There is a potential misunderstanding in this emphasis, but it is not something Travis says or even suggests. Rather, it is that in his reasonable distinction between “head answers” and “heart answers” (87 and elsewhere) one could be forgiven for thinking that Christianity’s intellectual claims are unneeded or perhaps even unhelpful.

However, the problem with “head answers” is not in their inaccuracy or inadequacy but that, as he says, “head-answers aren’t always the best replies to heart-questions.” As personal beings, we need answers of both sorts. As human beings, we don’t merely eat but we dine. We don’t only walk but we dance. We don’t merely speak but we sing. In Habakkuk and Travis’s commentary, God’s replies to our questions reflect this dual need.

Depending on how you count it, as much as a third of the Bible is poetry.
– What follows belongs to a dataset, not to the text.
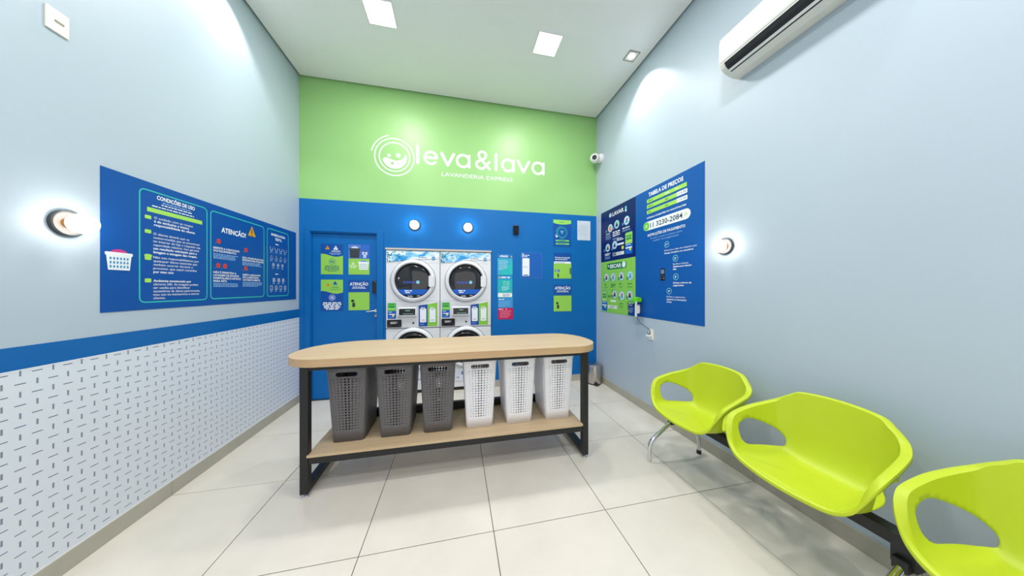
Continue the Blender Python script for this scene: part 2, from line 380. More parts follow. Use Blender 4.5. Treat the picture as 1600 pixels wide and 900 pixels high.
# ================================================================== STACKED MACHINES
GLASS = mat('dark_door_glass', (16, 15, 17), .06, coat=.6); SEAM = mat('seam_grey', (120, 122, 126), .6)
GASK = mat('grey_gasket', (70, 72, 76), .6); PANEL = mat('panel_white', (216, 217, 220), .35); HEADC = mat('header_greybeige', (196, 188, 184), .4)
MY = YB-.012
def machine(x0, x1, label, dx, num):
    cx = (x0+x1)/2; t = thing('stacked_laundry_machine', (cx, MY, 0), label, 'washing machine', 'stacked laundry machines in the blue wall')
    X0, X1 = x0+.003, x1-.003; F = MY
    obj('upper_cabinet', MB().box(X0, X1, F, F+.62, .912, 1.985, ENAMEL), t, bevel=.006)
    obj('lower_cabinet', MB().box(X0, X1, F, F+.62, .045, .904, ENAMEL), t, bevel=.006)
    obj('plinth', MB().box(X0+.01, X1-.01, F+.012, F+.6, .0, .045, BLACKP), t)
    # printed header
    hd = obj('header_panel', MB().prism([(X0+.006, 1.82), (cx-.12, 1.845), (cx, 1.868), (cx+.12, 1.866), (X1-.006, 1.878), (X1-.006, 1.978), (X0+.006, 1.978)], 1, F-.006, F, SKY), t)
    p = Print('B', F-.006); R = random.Random(3)
    p.poly([(cx-.10, 1.858), (cx+.05, 1.895), (X1-.01, 1.925), (X1-.01, 1.88), (cx+.12, 1.868), (cx, 1.870)], (236, 238, 242), 1)
    for i in range(46):
        a, b_ = X0+.015+R.random()*R.random()*.24, 1.832+R.random()*.138
        p.circ(a, b_, R.uniform(.003, .011), R.choice([(24, 110, 96), (40, 150, 160), (240, 250, 250), (30, 120, 190), (20, 80, 70)]), 2, 7)
    p.circ(X1-.086, 1.873+.012, .025, (28, 140, 200), 3); p.text(num, X1-.1, 1.877, X1-.072, .017, W_, 4, .03)
    p.grey(cx+.07, 1.884, cx+.2, .012, (120, 130, 150), 3, seed=4); p.circ(X1-.022, 1.897, .006, (150, 90, 85), 3, 8)
    p.build(hd)
    # seams round the control panel, slightly proud control panel
    sm = [(X0+.004, 1.282), (cx-.2, 1.25), (cx-.05, 1.228), (cx+.06, 1.228), (cx+.2, 1.25), (X1-.004, 1.28)]
    obj('control_panel', MB().prism([(X0+.004, .918), (X1-.004, .918)]+sm[::-1], 1, F-.008, F, PANEL), t, bevel=.002)
    q = Print('B', F-.0005); q.rect(X0+.004, 1.283, X1-.004, 1.2865, (170, 172, 176), 1); q.build(t, 'panel_seam'); q = Print('B', F-.0005); q.rect(X0+.004, 1.815, X1-.004, 1.8175, (185, 187, 190), 1); q.build(t, 'panel_seam')
    def door(cz, name):
        d = obj(name, MB().lathe([(.296, 0), (.296, .016), (.286, .034), (.27, .046), (.252, .048), (.243, .038), (.240, .018), (.240, 0)], (cx, F, cz), (0, -1, 0), ENAMEL, 72), t, loc=(cx, F, cz), smooth='auto')
        obj('door_gasket', MB().lathe([(.301, .0), (.301, .006), (.296, .008), (.292, 0)], (cx, F, cz), (0, -1, 0), GASK, 72), d, smooth='auto')
        obj('door_glass', MB().lathe([(.241, .014), (.2, .024), (.12, .032), (.0, .035)], (cx, F, cz), (0, -1, 0), GLASS, 64), d, smooth=True)
        obj('door_handle', MB().prism(rpoly(cx+.206, cz-.085, cx+.282, cz+.07, .012), 1, F-.056, F-.03, ENAMEL), d, bevel=.004)
        return d
    du = door(1.566, 'dryer_door'); dl = door(.622, 'washer_door')
    # print on the upper glass
    g = Print('B', F-.0375); th = [(math.radians(a)) for a in range(0, 1)]
    zt, zb = 1.447, 1.374; R_ = .232
    def xr_(z): return math.sqrt(max(0, R_**2-(z-1.566)**2))
    g.poly([(cx-xr_(zt), zt), (cx-xr_((zt+zb)/2), (zt+zb)/2), (cx-xr_(zb), zb), (cx+xr_(zb), zb), (cx+xr_((zt+zb)/2), (zt+zb)/2), (cx+xr_(zt), zt)], (22, 92, 190), 1)
    g.text('SECADORA', cx-.13, 1.53, cx+.026, .028, (70, 96, 200), 1, .03); g.circ(cx+.064, 1.546, .024, (96, 190, 232), 1); g.ring(cx+.064, 1.546, .015, .004, (235, 245, 250), 2, n=14)
    g.grey(cx-.11, 1.42, cx+.03, .014, W_, 2, rows=1, seed=5); g.grey(cx-.1, 1.396, cx+.02, .014, W_, 2, seed=6)
    g.grey(cx-.07, 1.352, cx+.0, .009, (200, 205, 215), 1, rows=2, step=.016, seed=7, center=True); g.grey(cx+.05, 1.352, cx+.1, .009, (200, 205, 215), 1, rows=1, seed=8)
    g.build(du, 'door_sticker')
    # display pod
    dp = obj('display_pod', MB().prism([(F, 1.205), (F-.03, 1.192), (F-.045, 1.088), (F-.03, 1.07), (F, 1.06)], 0, cx-.198, cx+.045, ENAMEL), t, bevel=.004)
    sc = MB(); a = Vector((0, F-.0325, 1.18)); b2 = Vector((0, F-.0448, 1.094))
    sc.add([(cx-.182, a.y, a.z), (cx+.03, a.y, a.z), (cx+.03, b2.y, b2.z), (cx-.182, b2.y, b2.z)], [(3, 2, 1, 0)], mat('display_black', (14, 20, 18), .15))
    sc.add([(cx-.1, a.y-.0035, 1.160), (cx-.04, a.y-.0035, 1.160), (cx-.04, a.y-.0050, 1.150), (cx-.1, a.y-.0050, 1.150), (cx-.13, a.y-.0108, 1.114), (cx+.005, a.y-.0108, 1.114), (cx+.005, a.y-.0115, 1.109), (cx-.13, a.y-.0115, 1.109)], [(3, 2, 1, 0), (7, 6, 5, 4)], mat('display_glow', (120, 160, 140), .3, emit=.4))
    obj('display', sc, dp, recalc=False)
    # stickers
    F2 = F-.008; s1 = Print('B', F2)
    L0 = x0+.027; s1.rrect(L0, 1.045, L0+.107, 1.262, .012, (20, 90, 190), 1); s1.poly(rpoly(L0+.003, 1.15, L0+.104, 1.259, .01), (88, 190, 72), 2)
    s1.grey(L0+.015, 1.235, L0+.09, .008, (30, 120, 60), 3, seed=1); s1.rect(L0+.02, 1.2, L0+.088, 1.216, (20, 130, 90), 3); s1.rect(L0+.006, 1.172, L0+.1, 1.186, (180, 225, 120), 3)
    s1.rrect(L0+.015, 1.1, L0+.095, 1.112, .005, W_, 3); s1.circ(L0+.07, 1.088, .016, (225, 225, 80), 4, ry=.014); s1.grey(L0+.015, 1.132, L0+.09, .008, W_, 3, seed=2); s1.grey(L0+.02, 1.062, L0+.09, .006, LB, 3, seed=3)
    s1.build(t, 'instruction_sticker'); s1 = Print('B', F2)
    q0 = x0+.428
    s1.poly([(q0, .93), (q0+.118, .93), (q0+.118, 1.236), (q0, 1.222)], (20, 74, 160), 1); s1.poly([(q0+.118, .93), (q0+.25, .93), (q0+.25, 1.262), (q0+.118, 1.236)], (134, 200, 66), 1)
    for a, c in ((q0+.017, (20, 74, 160)), (q0+.143, (60, 120, 50))):
        s1.rrect(a, .985, a+.085, 1.18, .014, W_, 3); s1.frame(a-.003, .982, a+.088, 1.183, .016, .004, c, 2); s1.grey(a+.012, 1.188, a+.08, .010, W_, 3, seed=9)
        s1.grey(a+.022, 1.16, a+.064, .006, DK, 4, seed=3); s1.grey(a+.02, 1.018, a+.066, .006, (180, 150, 155), 4, rows=2, step=.012, seed=4, center=True)
    s1.grey(q0+.02, .955, q0+.1, .008, LB, 3, seed=5)
    s1.build(t, 'payment_sticker')
    pr = obj('payment_reader', MB().prism(rpoly(x0+.02, .93, x0+.205, 1.032, .012), 1, F2-.014, F2, BLACKP), t, bevel=.003)
    s2 = Print('B', F2-.014); s2.rect(x0+.062, .975, x0+.155, 1.008, (120, 116, 122), 1); s2.grey(x0+.07, .99, x0+.148, .007, (215, 212, 215), 2, rows=2, step=.011, seed=11); s2.circ(x0+.185, .952, .004, (180, 180, 185), 1, 8); s2.circ(x0+.04, .952, .004, (180, 180, 185), 1, 8); s2.build(pr, 'reader_label')
    obj('key_lock', MB().lathe([(.013, 0), (.011, .008), (0, .008)], (cx-.0, F2, .982), (0, -1, 0), BLACKP, 16), t, smooth='auto')
    # lower access panel with sticker
    obj('lower_access_panel', MB().box(X0+.02, X1-.02, F-.006, F, .13, .31, mat('sticker_white', (222, 226, 236), .35)), t, bevel=.002)
    s3 = Print('B', F-.006); s3.rect(X0+.024, .135, X1-.024, .305, (224, 228, 238), .4); s3.circ(cx-.045, .245, .026, (28, 90, 170), 1); s3.ring(cx-.045, .245, .016, .004, W_, 2, n=14)
    for i in range(60): s3.circ(X0+.03+R.random()*.64, .165+.04*R.random()+.012*math.sin(i), R.uniform(.004, .012), R.choice([(60, 120, 160), (110, 160, 200), (150, 190, 220), (40, 90, 130)]), 1+i % 2, 7)
    s3.build(t, 'lower_sticker')
machine(-.935, -.219, 'left stacked washer and dryer, next to the blue door', 0, 'C1')
machine(-.219, .508, 'right stacked washer and dryer, next to the hanging notices', 0, 'C2')
tag(obj('trim_3', MB().box(-.937, .510, YB-.03, YB+.3, 1.99, 2.014, HEADC)), kind='structure')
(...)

Very little is direct, context-less teaching.  God, in whose image we are made, speaks to us true truths in song not because He is being vague or imprecise but because, as personal beings, both He and we hear best not in data-points but in verses.

I highly recommend this work as a delightful reminder of the personality of God and His gracious acts of love in His Word. It is a great help to those who doubt, reminding us that God is not afraid of our questions nor is our faith undermined when we complain to Him.